Warming seeds in an outdoor garden

resistor-string

Spring is almost here and with that the green thumbs out there are preparing for their summer gardens. It’s usually a good idea to get a jump on all your gardening activities by starting seeds indoors, but with this comes the problem of making sure juvenile plants get enough sunlight. Putting a few seeds on a window sill will keep seeds warm enough to start germinating, but that will drastically reduce the amount of sunlight available for any given day. The best solution is to make sure the seeds are kept warm outside, but for wont of a properly placed clothes dryer vent [Tim] decided to make a solar soil heater using junk he had lying around.

[Tim] constructed a simple heater cartridge using a few 5 and 10 Ω resistors. These were sealed inside a piece of copper pipe with heat shrink tubing and silicone. The solution to powering this heater cartridge, though, is an impressive display of thinking outside the box.

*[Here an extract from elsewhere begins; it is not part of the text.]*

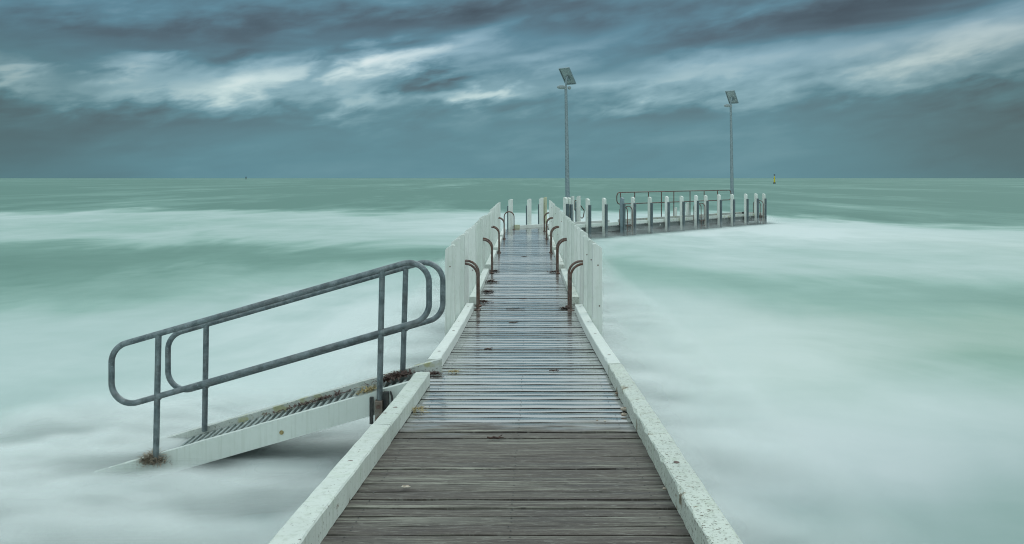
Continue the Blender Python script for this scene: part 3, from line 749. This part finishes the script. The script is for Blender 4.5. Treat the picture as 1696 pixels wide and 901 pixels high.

The cartridge is powered by a solar lantern – the same kind you’d find illuminating a garden path at night and recharging during the day. After inserting the cartridge in a hill of seeds, the heater provides a little bit of warmth to get the seeds through the night. During the day, the battery in the solar lantern recharges, providing just enough power to cycle through another night.

It works for [Tim] in his native New England, so we’re betting it’s good enough for just about any growing region.